Simulated future discharge and climatological variables for medium-sized catchments in Switzerland

Description

Daily discharge and the related hydro-meteorological variables precipitation, snowmelt, and soil moisture are provided for current (1981-2017) and for future climate conditions (1981-2100) for 307 medium-sized catchments in Switzerland. The catchments have a median catchment area of 117 km². The 307 catchments together form a set representative of the climatological conditions and runoff characteristics in Switzerland.
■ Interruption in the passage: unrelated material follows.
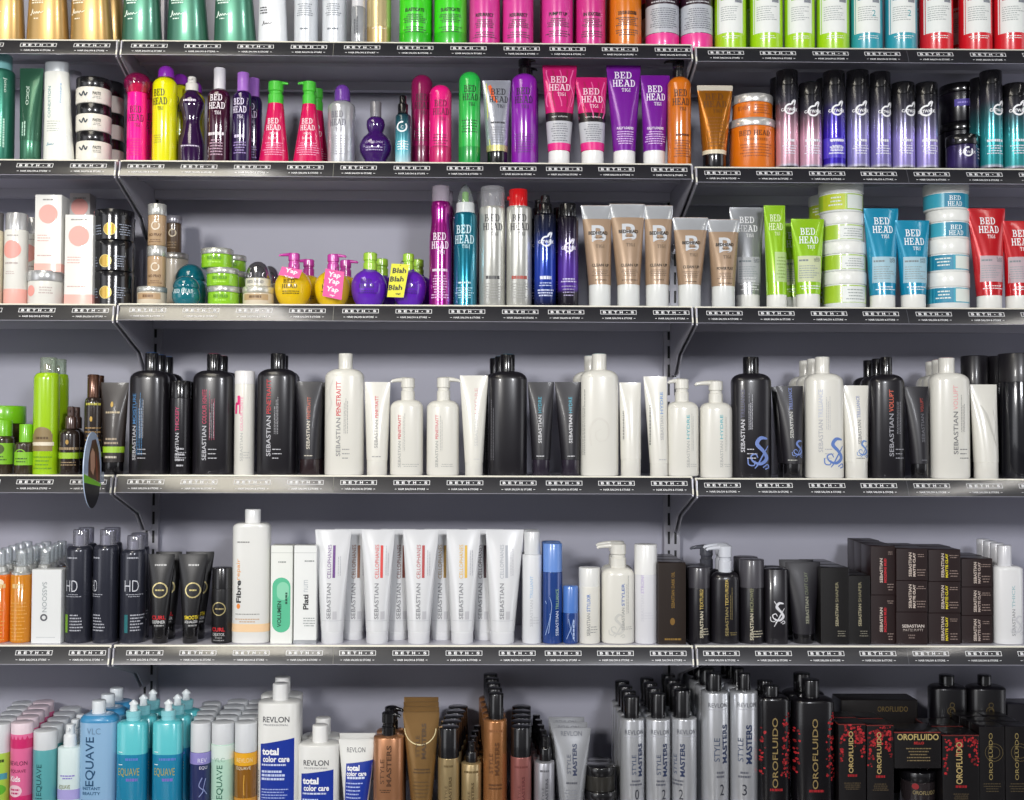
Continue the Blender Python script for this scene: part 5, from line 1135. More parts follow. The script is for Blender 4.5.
it.b.text('Fibre', 240.5, 590, 6, '2a2a2c', 90, 22, .03); it.b.text('repair', 240.5, 568, 5.4, 'e8a86a', 90, 21, .01); it.b.disc(240.5, 604.5, 1.8, 'e88a3a', 2.6); it.b.band(622, 630, pl('f2cfa4', .35)); it.b.lines(237, 262, 611.5, 613, 1, '8a8a86', .5); it.b.lines(237, 262, 616, 621, 2, 'c9a888', .4); it.b.lines(238, 252, 540, 542, 1, '8a8a88', .6)
it = box(5, 'slim white square bottle with green capsule label', 270.3, 291.8, 545.5, pl('eceee8', .32), 20, .04, name='lotion_bottle', cat='bottle')
def capsule(b, x, y0, y1, hw, mat, eps=.0004): b.poly([(x+hw*math.cos(a), y0+hw+hw*math.sin(a)) for a in [PI+PI*i/10 for i in range(11)]]+[(x+hw*math.cos(a), y1-hw+hw*math.sin(a)) for a in [PI*i/10 for i in range(11)]], mat, eps)
capsule(it.b, 281, 577.5, 632.5, 9, grad([(0, '8fd8b8'), (1, '3fb88a')], .3, 0) if False else pl('5cc096', .35)); capsule(it.b, 282.5, 582, 600, 6, pl('8fd6b4', .35), .0006); it.b.text('VOLUMEN', 279, 614, 4, '1c3a30', 90, 26, .02, .0008); it.b.vlines(284, 288, 590, 604, 1, '2a5a48', .5, .0008); it.b.lines(276, 287, 561, 563, 1, '8a8e8a', .6); it.b.rect(270.5, 291.6, 552.5, 553, 'c2c6c0')
it = box(5, 'slim white square bottle with silver foot', 293.5, 316, 545.5, pl('eceeec', .32), 20, .04, name='lotion_bottle', cat='bottle'); it.b.band(640, None, met('b9bcc0', .3)); it.b.text('Plati', 305.5, 602, 5.4, '3a3a3c', 90, 15, .03); it.b.text('num', 305.5, 586, 4.4, 'c2c6ca', 90, 12); it.b.lines(303, 315, 617, 627, 4, '9a9e9e', .35); it.b.lines(304, 314, 560, 562, 1, '8a8e8e', .6); it.b.rect(293.7, 315.8, 552.5, 553, 'c2c6c4')
CEL = pl('e0e1e3', .2, .03, .8); CELC = pl('dfe0e2', .3)
def cello(lab, xt, xb, col, front=.04, tx=None, yt=529.5):
    it = tube(5, 'hair_colour_tube', 'tube', lab, xt, yt, xb, CEL, 630.5, CELC, front=front, flat=1.2); x = tx; b = it.b
    b.text('SEBASTIAN', x, 600, 4.2, '85868a', 90, 35, .01); b.text('CELLOPHANES', x, 561, 3.8, col, 90, 33); b.rect(x+3.4, x+6, 545, 577, col, .0005); b.vlines(x+8, x+12, 545, 575, 2, 'a8a8b0', .25); b.rect(x+4, x+8, 610, 618, 'c0c0c4', .0005); b.rect(xb[0], xb[1], 619, 619.6, 'c0c2c6'); return it
cello('white foil tube with purple text, leftmost in the front row', (314.5, 350.5), (321, 343.5), '6a3a86', tx=329.5)
cello('white foil tube with red text, front row', (361, 394), (366, 388.5), 'd83a34', tx=377)
cello('white foil tube with dark red text, front row', (402.5, 438), (407.7, 430), 'b03a3a', tx=418.5)
cello('white foil tube with yellow text, front row', (446, 480), (451, 473.5), 'dcb040', tx=461)
cello('white foil tube with grey text, rightmost in the front row', (485.5, 523.5), (490, 514.5), 'a8acb4', tx=501.5)
for lab, a, b_, c_, tx in (('second-row foil tube behind, brownish text, first gap', 334, 372, '8a5a40', 354), ('second-row foil tube behind, rusty text, second gap', 380, 415, '7a3a30', 399), ('second-row foil tube behind, ochre text, third gap', 424, 459, '9a7a3a', 440), ('second-row foil tube behind, dark brown text, fourth gap', 467, 503, '4a3038', 480)):
    cello(lab, (a, b_), ((a+b_)/2-10.8, (a+b_)/2+10.8), c_, front=.088, tx=tx, yt=529)
it = slim('slim white bottle right of the foil tubes', 522.3, 541.5, 531, 554, pl('dfe1e4', .28, 0, .4), pl('d8dadc', .28), 'TRILLIANT', 'a8c4e0', 'c4c6ca', row=5, yb=625, capx=1.6, h=3, l1=26, l2=22, neck=8, name='spray_bottle'); it.rear('slim white bottle right of foil tubes', 1, dx=0)
BLU = pl('1a3f86', .12, .1, .9)
it = slim('slim deep-blue bottle with lighter blue cap, taller one', 542.3, 562.3, 543, 571, BLU, pl('6a92d8', .28, 0, .3), 'TRILLIANCE', '8ab08a', 'c8d4e8', row=5, tx=556.5, yb=634, capx=.4, h=3.2, l1=24, l2=20, name='spray_bottle', extra=False, rear='taller slim blue bottle')
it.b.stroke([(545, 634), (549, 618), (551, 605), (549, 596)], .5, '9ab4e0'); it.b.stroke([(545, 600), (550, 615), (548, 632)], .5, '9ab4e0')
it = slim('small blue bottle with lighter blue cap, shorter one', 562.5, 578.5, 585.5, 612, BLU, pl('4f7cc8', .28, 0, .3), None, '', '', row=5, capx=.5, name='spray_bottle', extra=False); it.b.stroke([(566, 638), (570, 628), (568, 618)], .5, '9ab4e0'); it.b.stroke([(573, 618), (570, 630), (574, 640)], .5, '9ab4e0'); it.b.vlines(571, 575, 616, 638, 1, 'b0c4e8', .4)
slim('short white bottle with white cap, beside blue ones', 578.5, 600, 567, 585.5, IVORY, pl('e2e2de', .3), 'STYLIXIR', '4a78c0', '8e8e8e', row=5, tx=587.5, yb=634, l1=22, l2=17, h=3.4, capx=.2, name='styling_bottle')
it = wpump('white pump bottle with grey swirl, fifth shelf', 601.3, 634, 567, (610, 626, 543.5), 597, 'STYLER', '5a78b8', '9a9a98', tx=621.5, row=5, ytx=628, l1=22, l2=22, rear='white pump bottle with grey swirl'); swirl(it.b, 616, 624, 11, 'c9c8c2')
it = slim('white square-topped can beside the dark brown carton', 634.5, 657, 544, 573.5, pl('dcdce0', .3), pl('eaeae8', .28), 'STRONG', 'b8a8d0', 'd0d0d6', row=5, yb=620, l1=26, l2=20, h=3.2, tx=641, name='hairspray_can', neck=10.4)
BRB = pl('231811', .35, 0, .2); BKB = pl('141212', .35, 0, .2)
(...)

The four variables were simulated at a daily resolution using the hydrological model PREVAH. PREVAH is a conceptual process-based model that was run in this study in its fully distributed version on a 500 m grid (Viviroli et al. 2009a). For the calibration, runoff time series from 140 mesoscale catchments covering the different runoff regimes were used. The model calibration was conducted over the period 1993-1997. Verification was performed on the period 1983-2005 using (i) volumetric deviation (Viviroli et al. 2007) and (ii) benchmark efficiency (Schäfli et al 2007) as objective functions. The calibration and validation procedures are described in detail in Köplin et al. (2010). The parameters for each model grid cell were derived by regionalizing the parameters obtained for the 140 catchments with a procedure based on ordinary kriging (Viviroli et al. 2009b, Köplin et al. 2010). The calibrated and validated model was then driven with transient meteorological data (precipitation, temperature, radiation, and wind) representing both reference (1981-2017) and future climate conditions (2018-2099). The data were derived from the CH2018 climate scenarios (NCCS 2018) provided by the Swiss National Centre for Climate Services (NCCS). They were obtained from climate experiments produced with different climate modeling chains, consisting of a global and a regional circulation model each, within EUROCORDEX for three representative concentration pathways (RCP) emission scenarios. Downscaled output of ten climate model chains derived by quantile mapping were considered. The focus was on the chains of the EUR-11 domain with a horizontal resolution of 0.11 degrees (roughly 12.5 km). The climate model chains (GCM, RCM, RCP, and grid resolution) used are listed below:

• ICHEC-EC-EARTH DMI-HIRHAM5 2.6 EUR-11
• ICHEC-EC-EARTH DMI-HIRHAM5 4.5 EUR-11
• ICHEC-EC-EARTH DMI-HIRHAM5 8.5 EUR-11
• ICHEC-EC-EARTH SMHI-RCA4 2.6 EUR-11
• ICHEC-EC-EARTH SMHI-RCA4 4.5 EUR-11
• ICHEC-EC-EARTH SMHI-RCA4 8.5 EUR-11
• MOHC-HadGEM2-ES SMHI-RCA4 4.5 EUR-11
• MOHC-HadGEM2-ES SMHI-RCA4 8.5 EUR-11
• MPI-M-MPI-ESM-LR SMHI-RCA4 4.5 EUR-11
• MPI-M-MPI-ESM-LR SMHI-RCA4 8.5 EUR-11

References:

• Köplin, N., D. Viviroli, B. Schädler, and R. Weingartner (2010), How does climate change affect mesoscale catchments in Switzerland? - A framework for a comprehensive assessment, Advances in Geosciences, 27, 111-119, doi:10.5194/adgeo-27-111-2010.
• National Centre for Climate Services (2018), CH2018 - Climate Scenarios for Switzerland, Tech. rep., NCCS, Zurich.
• Schäfli, B., and H. V. Gupta (2007), Do Nash values have value?, Hydrological Processes, 21, 2075-2080, doi:10.1002/hyp.6825.
• Viviroli, D., J. Gurtz, and M. Zappa (2007), The hydrological modelling system PREVAH. Part II - Physical model description, Geographica Bernensia, 40, 1-89.
• Viviroli, D., M. Zappa, J. Gurtz, and R. Weingartner (2009a), An introduction to the hydrological modelling system PREVAH and its pre- and post-processing-tools, Environmental Modelling & Software, 24, 1209-1222, doi:10.1016/j.envsoft.2009.04.001.
• Viviroli, D., H. Mittelbach, J. Gurtz, and R. Weingartner (2009b), Continuous simulation for flood estimation in ungauged mesoscale catchments of Switzerland-Part II: Parameter regionalisation and flood estimation results, Journal of Hydrology, 377 (1), 208-225, doi:10.1016/j.jhydrol.2009.08.022.